- Work to complete -
Print word for word the first line of the listing below and every line after it, through the line with "R_ = math.radians". Leave out the pictures and the rest.

- Information supplied -
-- start --

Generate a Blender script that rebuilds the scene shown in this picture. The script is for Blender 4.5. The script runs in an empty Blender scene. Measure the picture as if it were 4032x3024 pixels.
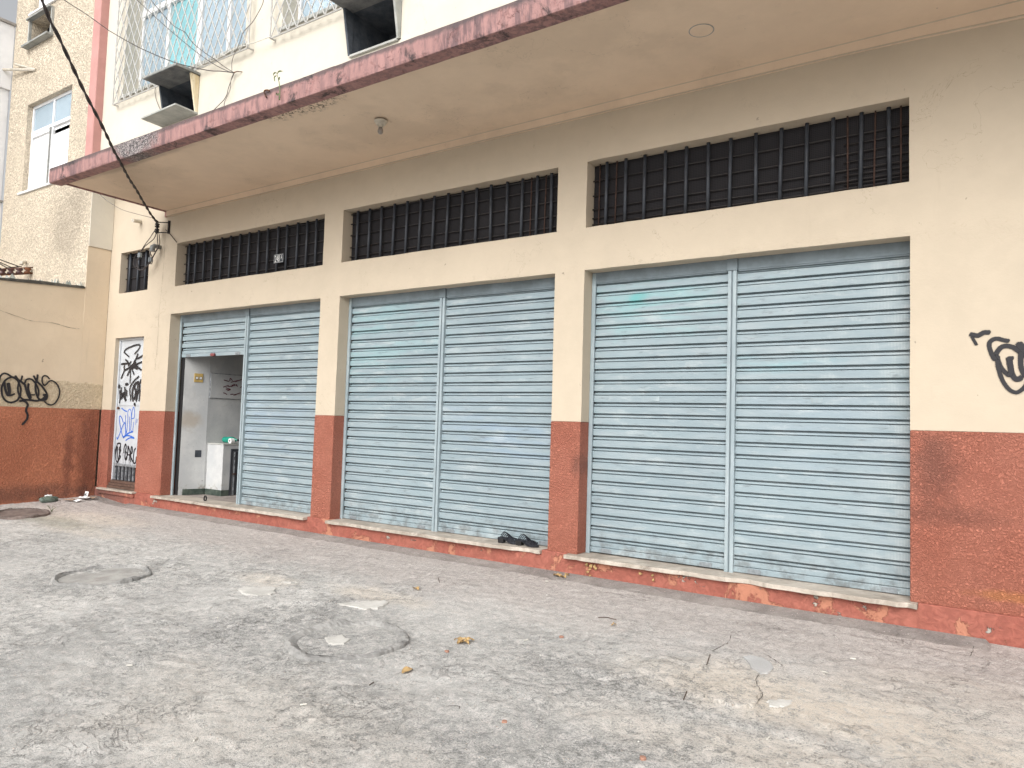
import bpy, bmesh, math, random
import numpy as np
from mathutils import Matrix, Vector
random.seed(7)
S = bpy.context.scene
COL = S.collection
R_ = math.radians

# ---------------------------------------------------------------- camera
cam = bpy.data.cameras.new("camera"); co = bpy.data.objects.new("camera", cam); COL.objects.link(co)
yaw, pit, rol = 0.59216, 0.05722, 0.03058
fw = Vector((-math.sin(yaw)*math.cos(pit), math.cos(yaw)*math.cos(pit), math.sin(pit)))
rt = Vector((math.cos(yaw), math.sin(yaw), 0)); up = rt.cross(fw)
c_, s_ = math.cos(rol), math.sin(rol)
X = c_*rt + s_*up; Y = -s_*rt + c_*up
M = Matrix((X, Y, -fw)).transposed().to_4x4(); M.translation = Vector((3.3698, -5.8681, 1.1454))
co.matrix_world = M
cam.sensor_width = 36; cam.lens = 2859.96/4032*36; cam.clip_end = 500; cam.clip_start = .02
S.camera = co

# ---------------------------------------------------------------- overcast daylight
w = bpy.data.worlds.new("World"); S.world = w; w.use_nodes = True
nt = w.node_tree; nt.nodes.clear()
sky = nt.nodes.new("ShaderNodeTexSky"); sky.sky_type = 'NISHITA'; sky.sun_disc = False
SUN_EL, SUN_AZ = R_(36), R_(168)
sky.sun_elevation = SUN_EL; sky.sun_rotation = SUN_AZ
sky.air_density = 1.0; sky.dust_density = 6.0; sky.ozone_density = 1.0
hs = nt.nodes.new("ShaderNodeHueSaturation"); hs.inputs['Saturation'].default_value = .12   # a white overcast sky
bg = nt.nodes.new("ShaderNodeBackground"); bg.inputs['Strength'].default_value = .15
wo = nt.nodes.new("ShaderNodeOutputWorld")
nt.links.new(sky.outputs[0], hs.inputs['Color']); nt.links.new(hs.outputs[0], bg.inputs['Color']); nt.links.new(bg.outputs[0], wo.inputs[0])
sl = bpy.data.lights.new("sun", 'SUN'); sl.energy = .7; sl.angle = R_(75); sl.color = (1, .98, .955)
so = bpy.data.objects.new("sun", sl); COL.objects.link(so)
sd = Vector((math.sin(SUN_AZ)*math.cos(SUN_EL), math.cos(SUN_AZ)*math.cos(SUN_EL), math.sin(SUN_EL)))
so.rotation_euler = sd.to_track_quat('Z', 'Y').to_euler(); so.location = (0, -20, 30)
S.view_settings.view_transform = 'Standard'; S.view_settings.look = 'None'
S.view_settings.exposure = 0.46; S.view_settings.gamma = 1
S.render.engine = 'CYCLES'; S.cycles.max_bounces = 8; S.cycles.diffuse_bounces = 5
try: S.cycles.use_denoising = True; S.cycles.denoising_prefilter = 'NONE'; S.cycles.denoising_input_passes = 'RGB_ALBEDO_NORMAL'
except Exception: pass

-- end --

- Full answer -
Generate a Blender script that rebuilds the scene shown in this picture. The script is for Blender 4.5. The script runs in an empty Blender scene. Measure the picture as if it were 4032x3024 pixels.
import bpy, bmesh, math, random
import numpy as np
from mathutils import Matrix, Vector
random.seed(7)
S = bpy.context.scene
COL = S.collection
R_ = math.radians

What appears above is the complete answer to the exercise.